Pro: Essena O’Neill’s condemnation of social media is justified

Social media is everything: Instagram, Youtube and Vine are new vehicles of fame, and it is a rare day when you don’t see someone taking pictures of food for Snapchat. People are consumed by the popularity of their virtual identities. Teens especially seem to place an alarming amount of stock in validation from online sources. But in November, 19-year-old Australian social media star Essena O’Neill quit Instagram, Youtube, Facebook and Snapchat, through all of which she had a huge fanbase. She publicly condemned social media for “brainwashing teens,” for the creation of absurd beauty standards and superficial personas. And though O’Neill’s own platform is attributable to the very thing she now decries, her message remains true: Social media is a lie.

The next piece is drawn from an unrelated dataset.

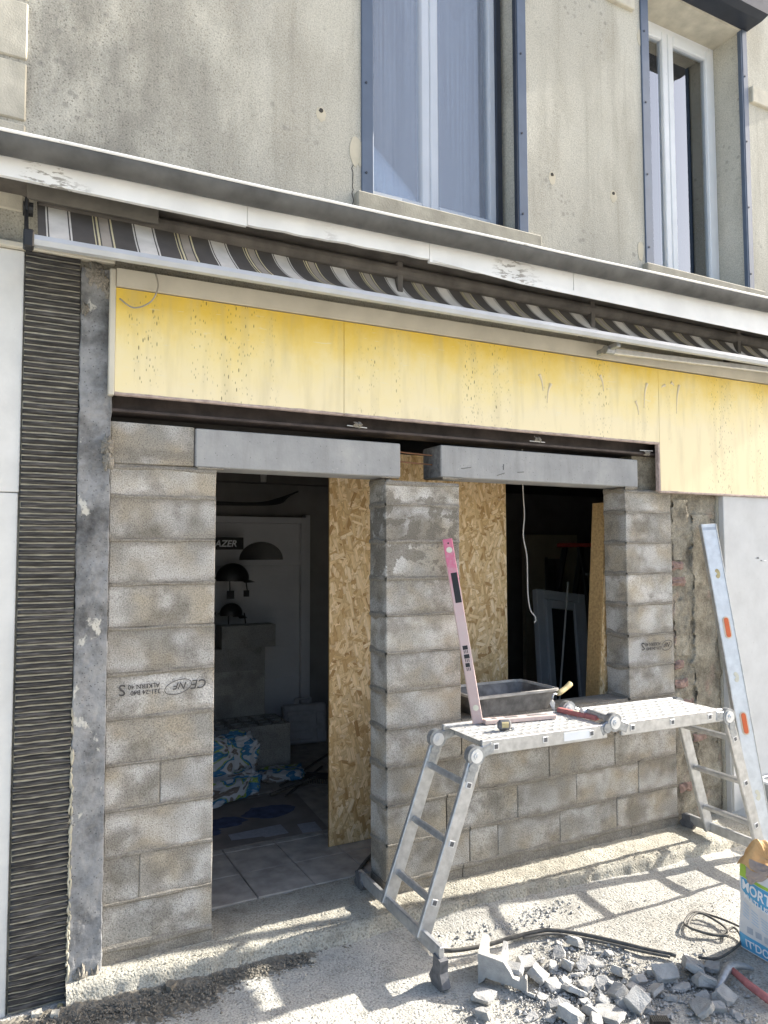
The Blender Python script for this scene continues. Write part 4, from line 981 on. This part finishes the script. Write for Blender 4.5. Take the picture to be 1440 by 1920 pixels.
for (s0, s1) in ((.335, 1.135), (1.235, 2.02)):
    for t in (-WR, WR):
        r_ = rail(s0, ZP, s1, ZP, t)
        if t < 0:
            for f in (.10, .48, .86): rung_end(r_, s0 + (s1 - s0) * f, ZP, t, -1, 0)
    for f in (.10, .48, .86): m = MB(); m.bar(LP(s0 + (s1 - s0) * f, -WR + .012, ZP - .008), LP(s0 + (s1 - s0) * f, WR - .012, ZP - .008), .03, .03); m.build('rung', 'alubare', LD)
    # perforated deck plate with real holes
    nu, nv = 16, 6; a0, a1, b0, b1 = s0 + .004, s1 - .004, -WR + .014, WR - .014; m = MB(); zt = ZP + .030
    for i in range(nu):
        for j in range(nv):
            x0, x1 = a0 + (a1 - a0) * i / nu, a0 + (a1 - a0) * (i + 1) / nu; y0, y1 = b0 + (b1 - b0) * j / nv, b0 + (b1 - b0) * (j + 1) / nv
            cx, cy = (x0 + x1) / 2, (y0 + y1) / 2; r = .0095 if (i + j) % 2 else .006
            outer = [(x0, y0), (cx, y0), (x1, y0), (x1, cy), (x1, y1), (cx, y1), (x0, y1), (x0, cy)]
            inner = [(cx + r * math.cos(R(225 + 45 * k)), cy + r * math.sin(R(225 + 45 * k))) for k in range(8)]
            vs = [LP(p[0], p[1], zt) for p in outer] + [LP(p[0], p[1], zt + .003) for p in inner] + [LP(p[0], p[1], zt - .006) for p in inner]
            fs = [(k, (k + 1) % 8, 8 + (k + 1) % 8, 8 + k) for k in range(8)] + [(8 + k, 8 + (k + 1) % 8, 16 + (k + 1) % 8, 16 + k) for k in range(8)]
            m.add(vs, fs)
    for t in (b0, b1): m.bar(LP(a0, t, zt - .008), LP(a1, t, zt - .008), .002, .018, b=0)
    m.build('deck_plate', 'deck', LD)
def hinge(s, z, t, sa, za, sb, zb):
    m = MB(); E = E2 * .019; c = LP(s, t, z)
    m.tube([c - E, c + E], .049, 22)
    m.build('hinge', 'galv', LD); h = bpy.context.scene.collection.objects[-1] if False else None
    hb_ = MB(); E3 = E2 * .024
    hb_.tube([c - E3, c + E3], .034, 18); hb_.tube([c - E2 * .029, c + E2 * .029], .017, 14); hb_.tube([c - E2 * .033, c + E2 * .033], .008, 10); hb_.build('hinge_cap', 'alu', LD)
    for (ss, zz) in ((sa, za), (sb, zb)):
        q = MB(); d = LP(ss, t, zz) - c; q.bar(c + d * .25, LP(ss, t, zz), .032, .058, E2.cross(d), .006); q.build('hinge_arm', 'galv', LD)
    q = MB(); dd = (LP(sa, t, za) - c).normalized(); lc_ = c + dd * .058; q.tube([lc_ - E2 * .022, lc_ + E2 * .022], .026, 16); q.build('lock_disc', 'galv', LD)
for t in (-WR, WR):
    hinge(.297, .940, t, .255, .815, .40, ZP)
    hinge(1.184, 1.012, t, 1.09, ZP, 1.28, ZP)
    hinge(2.068, .958, t, 2.115, .83, 1.96, ZP)
for t in (-WR,):
    q = MB(); q.bar(LP(1.17, t + .02, 1.03), LP(1.165, t + .19, 1.04), .03, .03, b=.006); q.build('lock_lever', 'galv', LD)
    q = MB(); a = LP(1.165, t + .19, 1.04); q.tube([a - Vector((.035, 0, 0)), a + Vector((.035, 0, 0))], .02, 12); q.build('lock_knob', 'alu', LD)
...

Online identities are comprised solely of the parts of themselves people choose to show — Instagram stars like O’Neill, though they may be conventionally attractive, are not the image of human perfection that they show the rest of the world. O’Neill herself spoke about the hundreds of shots she took to find the perfect picture and the drastic dieting methods she developed to obtain a “perfect body.” She worries now that she may have influenced others to develop dangerous eating habits as well — a valid concern. The very nature of social media, of displaying a highlight reel made up of the most curated collection of images possible, puts a devastating amount of emphasis on body image — and an unrealistic, unhealthy body image at that. 
O’Neill revealed other truths about the seemingly flawless and endlessly enviable lives of social media stars: For instance, it is not uncommon for relationships to be concocted among two people so both may boost their online popularity. While this may not be harmful, it definitely affirms that social media is a facade. Yet the facades still inspire obsession. The human ideal should not be a lie; we should look up to figures with actual substance, not just aesthetic beauty.
The facade of social media has become a distraction from human progress. People are so mesmerized by virtual reality that they forget the value of real life and judge themselves by absurd standards of online popularity. The number of likes on a photo should not be the gauge of happiness or self-worth. And as O’Neill discussed, it is incredibly damaging for people to feel valued solely for something that is not even representative of their true self. People should focus on their real worth — their talents, their ambitions — and understand the fraudulent nature of the vast majority of Internet superstars.
It is admirable that O’Neill, a prominent figure in social media, spoke out on the superficiality of social media. While her words may not absolve her of all wrongdoing, she is brave to support such a view.
Social media is not all bad. It is an effective platform for education and change, as well as a place to explore interests and budding friendships. But these aspects of social media are not the lie — it is the inhumanly beautiful people, the unattainable perfection, the superficial values promoted. O’Neill is right to reject that, and she is right to move on from her past toward a brighter future.